Putting out into the deep – Fr. Tom McKenna, CM

by | Sep 4, 2015 | Formation, Reflections | 2 comments


“Putting Out Into the Deep,” In Two Tones

This order Jesus gives to Peter today, “Put out into deep water and lower your nets for a catch,” gets heard in at least two different registers.

One has been in the optimistic, adventurous key John Paul II gave to it. “Get out into the new frontiers, challenge yourselves, brace yourself and go beyond, take the daring step, move into the unknown and unexplored, go deeper than you’ve ever gone.” This is that boldness of charity, that heading out to the peripheries.

Then there’s the other tone associated with the command: “I’m scared. Right here, sitting on the edge of the drop-off, I’m petrified!” And that could well be Peter’s chord, both in this instance and others. He comes to the edge, rows across it, and then is bewildered when he’s out there. “Depart from me, Lord!” Or perhaps better, when Peter comes to the edge he hesitates – to check out the scene, to reconnoiter, to look around and especially down.

And if I put myself there in Peter’s boat with Jesus, I might hear words come up inside me like, “I’m here where I can see the shore, see the literal ‘land-marks’. Then you, Jesus, command me to go over the horizon, sail out beyond what I know, step over the line of the familiar and the predictable, row out to where the water’s way over my head. Really, Jesus? Take that kind of chance? I don’t know what’s out there nor what’s down there. Let’s look at this again. What kind of guarantees can you give me here? “

Framing it this way suggests one of those situations when we’ve heard “put out into the deep” more in its scary register than in its adventurous, let’s-do-it, tone. These were the times when the call came and you froze at the edge — or if not froze, asked for a lot more time to consider the options. These were the times when you felt you really couldn’t do I, that it was plain old beyond your capabilities. But something kept pulling you to do it anyway, kept telling you to move ahead.

One of the ways believers have come through such situations is by letting themselves be taken along, be picked up and carried forward by something more than themselves. The tone of this kind of act is not so much that a person comes to a firm definite resolution, “I will now put out my oar and deliberately row out into those depths.” It’s more a case of that person’s letting herself be moved along by something, someone else. And of course the testimony here is to God’s Holy Spirit, the hovering One who enters in, buoys up, and enables the waverer to move out into that unknown.

Here’s how St. Paul suggests that avenue to the Colossians (1:14). “Let us thank the Father, who has made you fit to share in the inheritance of the holy ones in light. He has delivered us from the power of darkness, and transferred us to the Kingdom of his beloved Son…” The Father is the one in the overall scheme of things who is doing the delivering, who is ushering us through the transformation, who is carrying us through.
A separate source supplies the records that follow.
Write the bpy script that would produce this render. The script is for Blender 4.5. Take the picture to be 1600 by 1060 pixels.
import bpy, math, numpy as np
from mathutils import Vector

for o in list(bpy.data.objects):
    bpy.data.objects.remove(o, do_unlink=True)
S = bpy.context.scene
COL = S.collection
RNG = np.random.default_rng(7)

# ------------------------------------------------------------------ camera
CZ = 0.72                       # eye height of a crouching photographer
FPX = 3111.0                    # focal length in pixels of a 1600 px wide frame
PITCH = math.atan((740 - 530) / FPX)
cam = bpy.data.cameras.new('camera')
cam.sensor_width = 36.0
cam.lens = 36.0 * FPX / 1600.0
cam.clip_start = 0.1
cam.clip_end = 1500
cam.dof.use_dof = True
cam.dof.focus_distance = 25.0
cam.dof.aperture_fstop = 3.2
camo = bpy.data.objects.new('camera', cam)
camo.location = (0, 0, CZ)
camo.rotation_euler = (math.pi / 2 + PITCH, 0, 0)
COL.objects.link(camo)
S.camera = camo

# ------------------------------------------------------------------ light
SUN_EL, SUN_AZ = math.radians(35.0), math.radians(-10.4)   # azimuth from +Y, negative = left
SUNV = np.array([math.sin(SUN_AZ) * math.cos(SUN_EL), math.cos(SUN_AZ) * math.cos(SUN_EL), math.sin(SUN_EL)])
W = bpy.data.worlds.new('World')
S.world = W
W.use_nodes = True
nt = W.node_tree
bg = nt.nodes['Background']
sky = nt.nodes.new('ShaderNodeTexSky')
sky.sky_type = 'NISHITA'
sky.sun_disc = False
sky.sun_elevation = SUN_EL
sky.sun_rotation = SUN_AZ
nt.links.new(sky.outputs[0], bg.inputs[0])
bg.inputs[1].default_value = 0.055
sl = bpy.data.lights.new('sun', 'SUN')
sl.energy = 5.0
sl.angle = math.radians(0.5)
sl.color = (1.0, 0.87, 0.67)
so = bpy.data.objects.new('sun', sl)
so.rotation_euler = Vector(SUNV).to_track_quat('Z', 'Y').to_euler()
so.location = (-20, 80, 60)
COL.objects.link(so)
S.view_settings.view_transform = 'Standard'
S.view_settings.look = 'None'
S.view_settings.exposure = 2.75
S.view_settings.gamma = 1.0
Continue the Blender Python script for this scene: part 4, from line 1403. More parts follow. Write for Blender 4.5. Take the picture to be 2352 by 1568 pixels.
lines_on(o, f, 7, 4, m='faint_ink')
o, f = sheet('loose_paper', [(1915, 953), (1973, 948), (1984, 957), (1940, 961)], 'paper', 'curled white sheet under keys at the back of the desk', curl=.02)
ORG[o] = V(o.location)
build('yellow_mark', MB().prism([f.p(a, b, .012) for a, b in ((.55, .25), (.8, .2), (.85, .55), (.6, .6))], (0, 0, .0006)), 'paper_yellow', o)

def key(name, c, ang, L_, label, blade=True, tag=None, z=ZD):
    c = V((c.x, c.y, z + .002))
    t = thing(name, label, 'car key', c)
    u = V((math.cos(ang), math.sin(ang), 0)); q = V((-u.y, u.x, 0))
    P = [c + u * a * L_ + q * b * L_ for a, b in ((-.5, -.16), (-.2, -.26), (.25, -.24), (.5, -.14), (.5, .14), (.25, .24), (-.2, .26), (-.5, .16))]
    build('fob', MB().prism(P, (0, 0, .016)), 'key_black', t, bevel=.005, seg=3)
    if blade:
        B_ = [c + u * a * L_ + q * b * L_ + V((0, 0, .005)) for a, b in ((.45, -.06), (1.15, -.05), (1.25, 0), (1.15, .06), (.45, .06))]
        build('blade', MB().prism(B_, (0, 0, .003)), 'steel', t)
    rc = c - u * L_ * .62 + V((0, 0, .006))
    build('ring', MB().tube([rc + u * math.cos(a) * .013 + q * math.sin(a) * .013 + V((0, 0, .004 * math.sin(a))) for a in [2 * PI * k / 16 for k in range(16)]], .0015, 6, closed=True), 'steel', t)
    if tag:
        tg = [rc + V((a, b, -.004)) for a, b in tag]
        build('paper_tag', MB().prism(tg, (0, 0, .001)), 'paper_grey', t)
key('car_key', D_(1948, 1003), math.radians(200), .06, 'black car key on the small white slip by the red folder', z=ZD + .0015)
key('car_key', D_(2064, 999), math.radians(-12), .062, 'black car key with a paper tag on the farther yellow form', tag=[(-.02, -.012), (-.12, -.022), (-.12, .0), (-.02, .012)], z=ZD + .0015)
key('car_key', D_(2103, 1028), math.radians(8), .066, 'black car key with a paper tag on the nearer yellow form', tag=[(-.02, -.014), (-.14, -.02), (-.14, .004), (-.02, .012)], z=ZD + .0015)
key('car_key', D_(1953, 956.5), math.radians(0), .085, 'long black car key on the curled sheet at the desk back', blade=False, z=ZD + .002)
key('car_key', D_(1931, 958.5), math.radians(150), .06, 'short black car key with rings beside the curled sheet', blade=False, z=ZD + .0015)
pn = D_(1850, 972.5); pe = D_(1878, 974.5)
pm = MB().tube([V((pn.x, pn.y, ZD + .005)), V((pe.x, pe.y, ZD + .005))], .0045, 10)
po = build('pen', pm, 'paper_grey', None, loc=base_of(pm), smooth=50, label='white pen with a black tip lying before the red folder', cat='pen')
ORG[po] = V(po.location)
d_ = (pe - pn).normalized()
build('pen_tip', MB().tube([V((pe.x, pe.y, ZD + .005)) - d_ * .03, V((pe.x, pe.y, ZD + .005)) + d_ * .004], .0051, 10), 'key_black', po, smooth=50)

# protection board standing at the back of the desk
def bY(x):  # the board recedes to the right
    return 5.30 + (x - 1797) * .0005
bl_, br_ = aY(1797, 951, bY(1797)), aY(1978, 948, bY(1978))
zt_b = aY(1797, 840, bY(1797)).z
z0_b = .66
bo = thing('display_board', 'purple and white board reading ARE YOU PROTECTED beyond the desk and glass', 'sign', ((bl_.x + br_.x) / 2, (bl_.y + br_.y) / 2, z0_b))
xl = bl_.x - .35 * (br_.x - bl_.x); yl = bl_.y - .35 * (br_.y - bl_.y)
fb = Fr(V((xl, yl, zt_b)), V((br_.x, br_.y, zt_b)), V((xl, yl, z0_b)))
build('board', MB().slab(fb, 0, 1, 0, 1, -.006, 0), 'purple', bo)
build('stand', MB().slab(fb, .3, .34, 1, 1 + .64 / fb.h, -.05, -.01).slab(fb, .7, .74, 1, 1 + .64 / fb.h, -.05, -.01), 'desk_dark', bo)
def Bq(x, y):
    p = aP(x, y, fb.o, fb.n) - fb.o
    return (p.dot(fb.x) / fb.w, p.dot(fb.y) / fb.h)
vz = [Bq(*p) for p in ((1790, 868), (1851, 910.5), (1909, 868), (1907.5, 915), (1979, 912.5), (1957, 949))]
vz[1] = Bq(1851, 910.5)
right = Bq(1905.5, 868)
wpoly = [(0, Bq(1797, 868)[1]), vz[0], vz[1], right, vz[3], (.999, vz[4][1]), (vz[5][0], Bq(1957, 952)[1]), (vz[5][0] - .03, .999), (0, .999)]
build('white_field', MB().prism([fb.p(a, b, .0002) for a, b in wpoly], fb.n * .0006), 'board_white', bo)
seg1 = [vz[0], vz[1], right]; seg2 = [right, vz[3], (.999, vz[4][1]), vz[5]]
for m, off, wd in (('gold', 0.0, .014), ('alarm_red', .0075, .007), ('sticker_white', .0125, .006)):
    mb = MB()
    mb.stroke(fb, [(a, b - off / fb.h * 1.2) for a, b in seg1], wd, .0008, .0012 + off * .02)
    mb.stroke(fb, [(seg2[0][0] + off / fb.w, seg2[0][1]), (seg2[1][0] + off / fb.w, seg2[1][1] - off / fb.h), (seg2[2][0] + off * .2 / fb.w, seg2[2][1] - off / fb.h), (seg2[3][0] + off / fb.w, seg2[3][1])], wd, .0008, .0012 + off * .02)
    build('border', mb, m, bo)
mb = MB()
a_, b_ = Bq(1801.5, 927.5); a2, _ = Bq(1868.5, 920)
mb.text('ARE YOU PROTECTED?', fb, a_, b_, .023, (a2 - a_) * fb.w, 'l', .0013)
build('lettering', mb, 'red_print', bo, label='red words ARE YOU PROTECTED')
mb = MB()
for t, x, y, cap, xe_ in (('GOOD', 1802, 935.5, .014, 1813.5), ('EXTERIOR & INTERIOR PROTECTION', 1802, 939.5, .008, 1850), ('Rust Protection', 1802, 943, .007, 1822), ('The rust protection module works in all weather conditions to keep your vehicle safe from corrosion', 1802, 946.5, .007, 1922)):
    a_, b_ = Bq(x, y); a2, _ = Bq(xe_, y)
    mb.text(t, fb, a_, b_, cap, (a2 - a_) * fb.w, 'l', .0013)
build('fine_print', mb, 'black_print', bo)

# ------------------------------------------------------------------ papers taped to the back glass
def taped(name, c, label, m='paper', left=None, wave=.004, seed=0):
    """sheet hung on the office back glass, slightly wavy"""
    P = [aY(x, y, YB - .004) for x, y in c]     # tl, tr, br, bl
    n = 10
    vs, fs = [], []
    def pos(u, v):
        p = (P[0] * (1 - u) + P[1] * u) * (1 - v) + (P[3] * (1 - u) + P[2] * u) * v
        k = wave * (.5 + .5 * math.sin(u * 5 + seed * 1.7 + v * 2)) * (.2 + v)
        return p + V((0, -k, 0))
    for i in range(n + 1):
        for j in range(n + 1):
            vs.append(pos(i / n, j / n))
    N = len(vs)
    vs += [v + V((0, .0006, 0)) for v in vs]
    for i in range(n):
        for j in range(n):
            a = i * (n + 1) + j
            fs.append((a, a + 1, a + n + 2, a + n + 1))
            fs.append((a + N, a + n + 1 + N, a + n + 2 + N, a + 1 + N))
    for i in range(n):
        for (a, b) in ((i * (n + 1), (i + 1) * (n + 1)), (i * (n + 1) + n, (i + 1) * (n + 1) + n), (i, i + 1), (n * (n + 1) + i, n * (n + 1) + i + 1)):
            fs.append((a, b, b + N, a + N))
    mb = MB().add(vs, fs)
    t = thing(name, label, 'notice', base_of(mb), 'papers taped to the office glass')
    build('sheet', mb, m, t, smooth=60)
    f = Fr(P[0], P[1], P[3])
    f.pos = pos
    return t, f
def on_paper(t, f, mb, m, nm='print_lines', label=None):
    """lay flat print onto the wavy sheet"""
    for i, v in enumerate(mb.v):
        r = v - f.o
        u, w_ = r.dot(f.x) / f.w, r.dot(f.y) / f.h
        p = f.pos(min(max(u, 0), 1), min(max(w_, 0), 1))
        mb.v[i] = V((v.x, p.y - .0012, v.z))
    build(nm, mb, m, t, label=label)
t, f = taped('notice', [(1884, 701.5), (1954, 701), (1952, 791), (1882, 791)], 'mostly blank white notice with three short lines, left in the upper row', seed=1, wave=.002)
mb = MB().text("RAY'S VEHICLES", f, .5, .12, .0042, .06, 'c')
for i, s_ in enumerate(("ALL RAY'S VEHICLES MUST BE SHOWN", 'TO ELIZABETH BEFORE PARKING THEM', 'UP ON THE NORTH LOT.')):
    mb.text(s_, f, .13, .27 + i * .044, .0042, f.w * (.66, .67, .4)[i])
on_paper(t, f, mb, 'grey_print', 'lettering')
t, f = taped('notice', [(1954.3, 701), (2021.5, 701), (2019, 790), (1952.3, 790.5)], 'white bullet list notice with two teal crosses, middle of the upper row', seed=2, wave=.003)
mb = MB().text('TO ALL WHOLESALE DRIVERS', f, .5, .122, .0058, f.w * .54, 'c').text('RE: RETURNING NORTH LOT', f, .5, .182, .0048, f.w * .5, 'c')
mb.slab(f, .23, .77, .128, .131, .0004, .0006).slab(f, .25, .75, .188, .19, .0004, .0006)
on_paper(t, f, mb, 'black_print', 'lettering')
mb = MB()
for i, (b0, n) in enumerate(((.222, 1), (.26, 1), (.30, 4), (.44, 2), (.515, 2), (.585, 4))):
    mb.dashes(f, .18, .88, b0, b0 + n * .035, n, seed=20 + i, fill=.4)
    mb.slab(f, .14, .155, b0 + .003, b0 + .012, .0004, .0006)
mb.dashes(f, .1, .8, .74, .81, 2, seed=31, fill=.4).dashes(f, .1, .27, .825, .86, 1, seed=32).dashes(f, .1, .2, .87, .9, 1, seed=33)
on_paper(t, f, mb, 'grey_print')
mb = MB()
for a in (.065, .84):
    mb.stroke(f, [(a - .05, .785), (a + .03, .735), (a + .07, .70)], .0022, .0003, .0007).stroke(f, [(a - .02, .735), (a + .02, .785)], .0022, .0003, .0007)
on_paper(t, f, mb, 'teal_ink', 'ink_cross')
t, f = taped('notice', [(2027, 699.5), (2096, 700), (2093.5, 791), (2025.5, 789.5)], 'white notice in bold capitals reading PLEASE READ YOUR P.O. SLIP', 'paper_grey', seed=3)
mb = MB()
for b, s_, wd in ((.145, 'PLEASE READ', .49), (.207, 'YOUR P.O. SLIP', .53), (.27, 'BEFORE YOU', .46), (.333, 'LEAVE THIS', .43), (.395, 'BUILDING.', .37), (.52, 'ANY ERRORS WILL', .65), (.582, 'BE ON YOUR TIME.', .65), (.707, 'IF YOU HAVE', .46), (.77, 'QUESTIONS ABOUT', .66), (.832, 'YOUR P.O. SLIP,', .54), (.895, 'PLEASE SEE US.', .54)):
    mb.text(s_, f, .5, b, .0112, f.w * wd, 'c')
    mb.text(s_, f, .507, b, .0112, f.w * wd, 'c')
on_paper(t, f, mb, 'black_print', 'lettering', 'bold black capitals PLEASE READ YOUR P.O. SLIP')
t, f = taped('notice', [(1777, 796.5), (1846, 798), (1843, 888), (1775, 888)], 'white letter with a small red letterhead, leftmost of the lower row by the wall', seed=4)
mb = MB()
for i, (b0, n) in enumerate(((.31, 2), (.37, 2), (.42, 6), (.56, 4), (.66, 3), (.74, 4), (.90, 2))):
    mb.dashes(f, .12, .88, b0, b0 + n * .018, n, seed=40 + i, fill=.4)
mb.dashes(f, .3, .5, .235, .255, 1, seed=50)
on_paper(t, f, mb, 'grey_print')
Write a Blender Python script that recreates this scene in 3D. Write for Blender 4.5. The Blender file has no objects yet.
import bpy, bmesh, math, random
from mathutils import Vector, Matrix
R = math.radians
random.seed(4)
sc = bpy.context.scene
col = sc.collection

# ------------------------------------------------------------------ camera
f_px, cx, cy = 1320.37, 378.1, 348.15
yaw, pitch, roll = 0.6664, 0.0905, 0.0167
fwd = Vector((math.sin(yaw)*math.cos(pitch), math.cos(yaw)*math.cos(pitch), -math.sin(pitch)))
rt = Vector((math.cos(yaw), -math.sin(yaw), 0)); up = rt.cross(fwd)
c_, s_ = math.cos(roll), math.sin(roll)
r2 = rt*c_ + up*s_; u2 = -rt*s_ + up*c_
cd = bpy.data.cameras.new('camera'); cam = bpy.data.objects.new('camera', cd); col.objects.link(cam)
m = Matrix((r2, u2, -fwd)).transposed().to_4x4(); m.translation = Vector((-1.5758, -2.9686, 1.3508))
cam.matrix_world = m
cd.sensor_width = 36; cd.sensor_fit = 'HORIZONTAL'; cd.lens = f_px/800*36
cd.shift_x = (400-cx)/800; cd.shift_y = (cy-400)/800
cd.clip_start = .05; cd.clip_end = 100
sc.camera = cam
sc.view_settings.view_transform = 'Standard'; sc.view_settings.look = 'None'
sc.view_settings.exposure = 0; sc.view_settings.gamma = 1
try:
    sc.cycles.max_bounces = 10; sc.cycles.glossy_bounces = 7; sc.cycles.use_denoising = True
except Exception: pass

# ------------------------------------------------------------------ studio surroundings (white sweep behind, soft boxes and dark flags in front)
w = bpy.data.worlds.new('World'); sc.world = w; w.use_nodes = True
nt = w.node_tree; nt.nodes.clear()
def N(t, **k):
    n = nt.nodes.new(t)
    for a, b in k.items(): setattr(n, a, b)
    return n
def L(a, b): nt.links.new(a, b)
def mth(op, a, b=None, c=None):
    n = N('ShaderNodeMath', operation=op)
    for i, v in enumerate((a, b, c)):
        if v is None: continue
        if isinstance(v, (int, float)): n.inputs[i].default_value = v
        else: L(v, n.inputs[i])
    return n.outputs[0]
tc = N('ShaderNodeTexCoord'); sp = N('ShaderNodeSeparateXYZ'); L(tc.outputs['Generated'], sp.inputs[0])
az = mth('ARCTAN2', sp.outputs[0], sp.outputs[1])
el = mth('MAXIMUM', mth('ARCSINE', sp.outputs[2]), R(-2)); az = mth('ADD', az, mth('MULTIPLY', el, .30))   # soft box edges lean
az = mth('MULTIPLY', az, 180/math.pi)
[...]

So, this second experience here is not so much one of myself boldly stepping forth, as it is of my leaning back, leaning onto on a shoulder that will hold me, of sitting on a lap that will carry me, of handing myself over, (or as Jesus would have it, commending myself into His Father’s hands.)

It’s not the most heroic-sounding way of being bold, of putting out into deep water. For sure it’s not the only way of setting out onto those depths. But it is one which many can recognize as the way they actually did it and most likely will continue to do it; i.e., moving into that unknown in the belief that in great part they’re being carried there by the loving hand of God, that they’re leaning on the Lord, letting Him “deliver us from that power of darkness and letting him transfer us to the Kingdom of his beloved Son.” So, Peter, when you venture out over that edge, “lean back. I’m with you here in the boat, leading, carrying, easing you into this deeper water.”

There’s John Paul’s adventurous putting out into the depths: damn the torpedoes full speed ahead, the heroic setting forth. And there’s Peter’s three-steps-ahead, two-steps-back putting out. This is the entrusting kind, the leaning variety of putting out into that deep.


Tags: McKenna

2 Comments

  1. Ross

    Thanks, Tom, for the wonderful and uplifting thoughts that you express so nicely. Your words send me back to St. Vincent’s encouraging letter to Fr. Toussaint Lebas about our having good reason to distrust ourselves but even better reason to trust God, about dwelling more on God’s mercy and benevolence than on our misery and unworthiness (SV.FR V:164-165).

  2. Jim ryan

    Thomas, thanks for your inspired reflection!